En quoi la compréhension du contexte politique est-elle aussi importante ?
Une des raisons pour lesquelles réformer une situation donnée est aussi difficile est que les gens puissants l’apprécient telle qu’elle est. Si c’est devenu une façon de récompenser vos amis et de punir vos ennemis, alors avoir une autre personne qui essaie de changer cela, qui l’amène dans une tout autre direction, peut menacer vos propres intérêts. Donc, tout processus de réforme, y compris dans le secteur privé, est toujours un processus intrinsèquement difficile parce que les gens puissants apprécient généralement la situation telle qu’elle est. C’est une des raisons pour lesquelles il faut prendre la politique au sérieux : la politique, ce n’est pas seulement structurer des organisations ou des systèmes électoraux ; le pouvoir et la politique sont partout, c’est la façon dont les gens se frayent un chemin à travers le monde.
Le défi est qu’une grande partie de ce qui constitue la politique ne peut être observée par les moyens habituels – nous ne pouvons pas faire d’enquêtes à ce sujet, nous ne pouvons pas l’examiner avec les instruments habituels, susceptibles d’encourager un changement dans une direction ou dans une autre. La majeure partie de la politique se déploie à travers des formes insidieuses, qui surviennent sous la ligne d’eau. C’est comme un grand iceberg : vous pouvez voir la petite pointe au sommet alors que la plupart du vrai travail se passe sous l’eau. Et quand nous disons que nous devons prendre la politique plus au sérieux, nous devons prendre le contexte au sérieux. Ce qui signifie reconnaître que ce que nous sommes capables de voir n’est généralement pas l’image complète, d’autant plus en tant qu’outsiders.
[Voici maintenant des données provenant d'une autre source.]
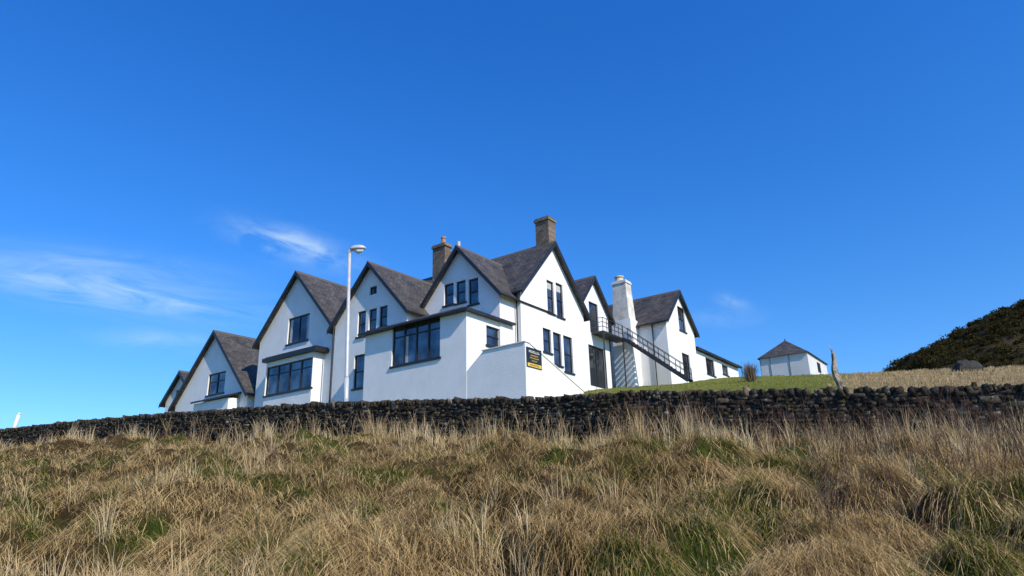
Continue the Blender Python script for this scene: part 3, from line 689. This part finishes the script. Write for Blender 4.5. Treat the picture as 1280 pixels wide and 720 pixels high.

Et pour avoir une idée plus riche de ce qu’implique l’image complète, il faut investir beaucoup de temps dans la compréhension de la culture locale, de l’histoire locale, de la façon dont les choses se sont formées et de ce qu’elles font dans ce lieu particulier. Cela devrait être le fondement de certaines stratégies plus pondérées pour évoluer d’un système à un autre.